A. Inverse demand. P = 100-q
B. MR=MC, 100-2q =0,q =50
C. Check P. P =100-q = 50. This is valid.
Note, if p had not been valid, then would just sell to both markets.
D. Profits. 50(50)-10=2490

Question 52

Monopoly with Mult Markets Ex:
q1= 100-p
q2=50-p
C(q)=10
Step 4

Answer 52

We got the profits and found that we have a higher profit when selling to both markets.
So p =37.5 and plug into each demand function to get q1 = 62.5 and q2 = 12.5

Question 53

Monopoly with Mult Markets Ex:
q1= 100-p
q2=50-p
C(q)=10
What if we can price discriminate?

Answer 53

We already got Prof without pd = 2802.5

Profits with pd:
1. Market 1 we already optimized in step 3 and got a revenue of 2500
2. Optimize market 2
A. Inverse demand, p = 50-q
B. Set mr = Mc, 50-2q = 0, q =25
C. Get p = 50-q=25
D. Revenue = pq = 25(25)=625
3. So profits = (625+2500)-10. Total revenue - cost 

See next page for CS and total welfare

Question 54

Consumer surplus

Answer 54

Difference between willingness to pay and actual price up until quantity produced. Area under inverse demand curve.

p= a-bq1
Cs1 = (a-PM)(q1M)/2, área of the CS triangle. 

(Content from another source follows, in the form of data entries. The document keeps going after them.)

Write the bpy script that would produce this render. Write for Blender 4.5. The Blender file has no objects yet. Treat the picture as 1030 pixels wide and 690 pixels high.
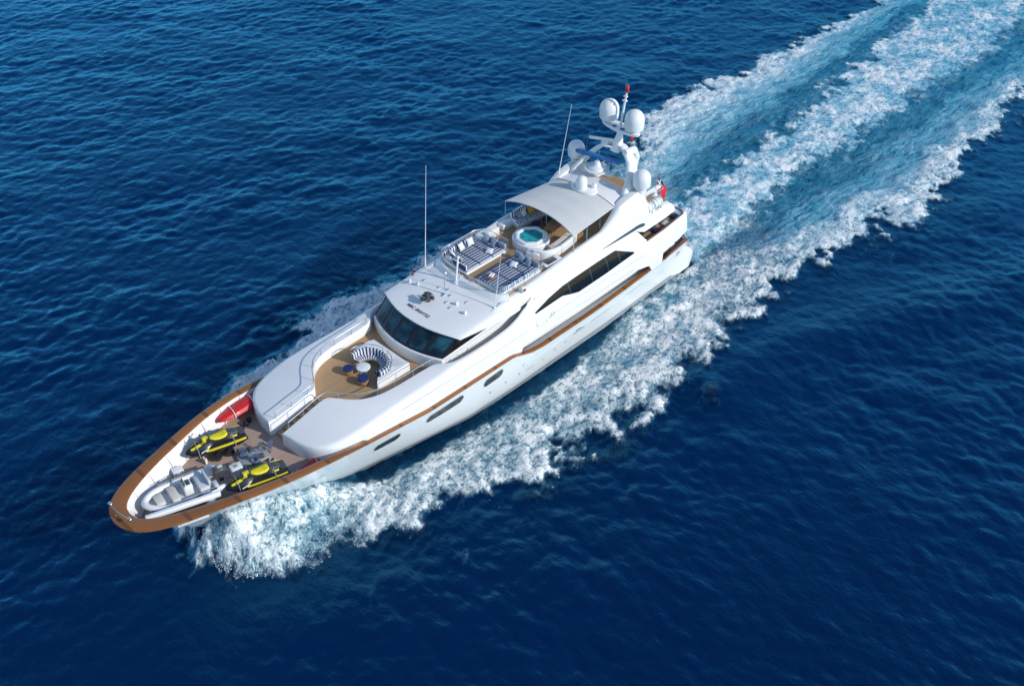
import bpy, math, random
import numpy as np
from mathutils import Vector, Matrix
R = math.radians
sc = bpy.context.scene
COL = sc.collection
random.seed(7)

# ------------------------------------------------------------------ camera
cd = bpy.data.cameras.new('camera'); cam = bpy.data.objects.new('camera', cd); COL.objects.link(cam)
_p, _a = R(38.99), R(44.03)
_g = Vector((math.cos(_a), math.sin(_a), 0)); _z = Vector((0, 0, 1))
_fw = _g * math.cos(_p) - _z * math.sin(_p); _up = _g * math.sin(_p) + _z * math.cos(_p)
_rt = Vector((math.sin(_a), -math.cos(_a), 0))
_m = Matrix((_rt, _up, -_fw)).transposed().to_4x4(); _m.translation = Vector((-14.69, -42.9, 50.0))
cam.matrix_world = _m
cd.sensor_fit = 'HORIZONTAL'; cd.sensor_width = 36; cd.lens = 36 * 1143.2 / 1030
cd.clip_start = 0.5; cd.clip_end = 20000
sc.camera = cam
# ------------------------------------------------------------------ light
SUN_EL = 28.5
_h = Vector((0.33, -0.944, 0)).normalized()
sdir = _h * math.cos(R(SUN_EL)) + _z * math.sin(R(SUN_EL))
w = bpy.data.worlds.new('World'); sc.world = w; w.use_nodes = True
nt = w.node_tree
sky = nt.nodes.new('ShaderNodeTexSky'); sky.sky_type = 'NISHITA'; sky.sun_disc = False
sky.sun_elevation = R(SUN_EL); sky.sun_rotation = math.atan2(sdir.x, sdir.y)
sky.dust_density = 0.0; sky.ozone_density = 2.2; sky.air_density = 1.0
bg = nt.nodes['Background']; bg.inputs[1].default_value = 0.135
nt.links.new(sky.outputs[0], bg.inputs[0])
sl = bpy.data.lights.new('sun', 'SUN'); so = bpy.data.objects.new('sun', sl); COL.objects.link(so)
sl.energy = 2.85; sl.angle = R(0.5); sl.color = (1.0, 0.95, 0.87)
so.rotation_euler = (-sdir).to_track_quat('-Z', 'Y').to_euler(); so.location = (0, -60, 60)
sc.view_settings.view_transform = 'Standard'; sc.view_settings.look = 'None'
sc.view_settings.gamma = 1; sc.view_settings.use_curve_mapping = False
sc.view_settings.exposure = 0.36

# ------------------------------------------------------------------ materials
def node(t, kind, **kw):
    n = t.nodes.new(kind)
    for k, v in kw.items():
        if k.startswith('i_'):
            n.inputs[k[2:].replace('_', ' ')].default_value = v
        else: setattr(n, k, v)
    return n
def math_n(t, op, a, b=None, c=None, clamp=False):
    n = t.nodes.new('ShaderNodeMath'); n.operation = op; n.use_clamp = clamp
    for i, v in enumerate((a, b, c)):
        if v is None: continue
        if isinstance(v, (int, float)): n.inputs[i].default_value = v
        else: t.links.new(v, n.inputs[i])
    return n.outputs[0]
def sstep(t, v, a, b):
    n = t.nodes.new('ShaderNodeMapRange'); n.interpolation_type = 'SMOOTHSTEP'
    t.links.new(v, n.inputs[0]); n.inputs[1].default_value = a; n.inputs[2].default_value = b
    return n.outputs[0]
def mixc(t, f, a, b):
    n = t.nodes.new('ShaderNodeMix'); n.data_type = 'RGBA'
    for i, v in ((0, f), (6, a), (7, b)):
        if isinstance(v, (int, float)): n.inputs[i].default_value = v
        elif isinstance(v, tuple): n.inputs[i].default_value = (*v, 1)
        else: t.links.new(v, n.inputs[i])
    return n.outputs[2]
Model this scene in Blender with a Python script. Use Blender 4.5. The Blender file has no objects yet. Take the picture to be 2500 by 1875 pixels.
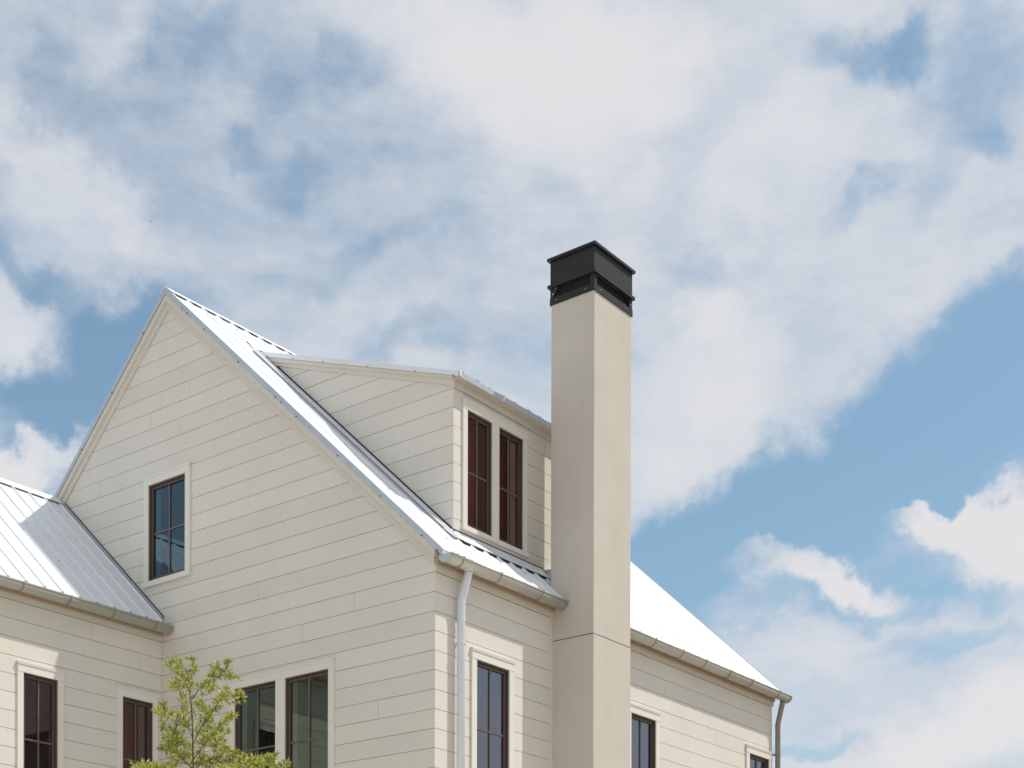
import bpy, bmesh, math, random
from mathutils import Vector, Matrix
random.seed(7)
C = bpy.context.scene.collection
SC = bpy.context.scene
G = 6.29                       # height of the siding datum (frieze bottom) above ground
c = 0.184                      # siding course
R = math.radians

# ------------------------------------------------------------------ camera
F, CX, CY = 3712.16, 1250.0, 2611.94
CAM = Vector((9.30079, -10.89735, -4.69043 + G))
FW = Vector((-0.609346, 0.792905, 0.0)).normalized()
RT0 = Vector((0.792905, 0.609346, 0.0)).normalized()
ROLL = 0.00233873
RT = RT0 * math.cos(ROLL) + Vector((0, 0, 1)) * math.sin(ROLL)
UP = Vector((0, 0, 1)) * math.cos(ROLL) - RT0 * math.sin(ROLL)
cd = bpy.data.cameras.new('camera'); cam = bpy.data.objects.new('camera', cd); C.objects.link(cam)
cd.sensor_width = 36; cd.lens = 36 * F / 2500; cd.shift_y = (CY - 937.5) / 2500
cd.clip_start = 0.1; cd.clip_end = 9000
M3 = Matrix((RT, UP, -FW)).transposed()
cam.matrix_world = Matrix.Translation(CAM) @ M3.to_4x4()
SC.camera = cam

def ray(u, v): return FW + RT * ((u - CX) / F) + UP * ((CY - v) / F)
def at_plane(u, v, axis, val):
    d = ray(u, v); t = (val - CAM[axis]) / d[axis]
    return CAM + d * t

# ------------------------------------------------------------------ sun and sky
SUN = Vector((1.0, 0.995, 2.44)).normalized()
EXPOSURE = 0.57
SC.view_settings.view_transform = 'Standard'; SC.view_settings.look = 'None'
SC.view_settings.exposure = EXPOSURE; SC.view_settings.gamma = 1; SC.view_settings.use_curve_mapping = False
sd = bpy.data.lights.new('sun', 'SUN'); sd.energy = 2.5; sd.angle = R(0.5); sd.color = (1.0, 0.955, 0.88)
sun = bpy.data.objects.new('sun', sd); C.objects.link(sun); sun.location = (20, 20, 40)
sun.rotation_euler = SUN.to_track_quat('Z', 'Y').to_euler()

W = bpy.data.worlds.new('World'); SC.world = W; W.use_nodes = True
nt = W.node_tree; nt.nodes.clear(); N = nt.nodes; L = nt.links
def nd(t, **k):
    n = N.new(t)
    for a, b in k.items(): setattr(n, a, b)
    return n
def mth(op, a, b=None, clamp=False):
    n = nd('ShaderNodeMath', operation=op, use_clamp=clamp)
    for i, s in enumerate((a, b)):
        if s is None: continue
        if isinstance(s, (int, float)): n.inputs[i].default_value = s
        else: L.new(s, n.inputs[i])
    return n.outputs[0]
sky = nd('ShaderNodeTexSky', sky_type='NISHITA'); sky.sun_disc = False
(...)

Can calculate before and after price discriminating for each market based on the price being charged. Will be same price, p, if can’t pd.

If sell to both markets before, Consumer surplus for high value market down when can pd and will go up for low value
If sell to only high value market before, cs for high value will stay same. For low value will increase (from 0)

Will increase only if pricing not at exactly the WTP. If exactly WTP, then consumer surplus =0

Question 55

Total welfare

Answer 55

Profit plus consumer surplus.

We see that total welfare is lower with price discrimination when previously was optimal to sell to both markets.
But will increase if before optimal only sell to high value market.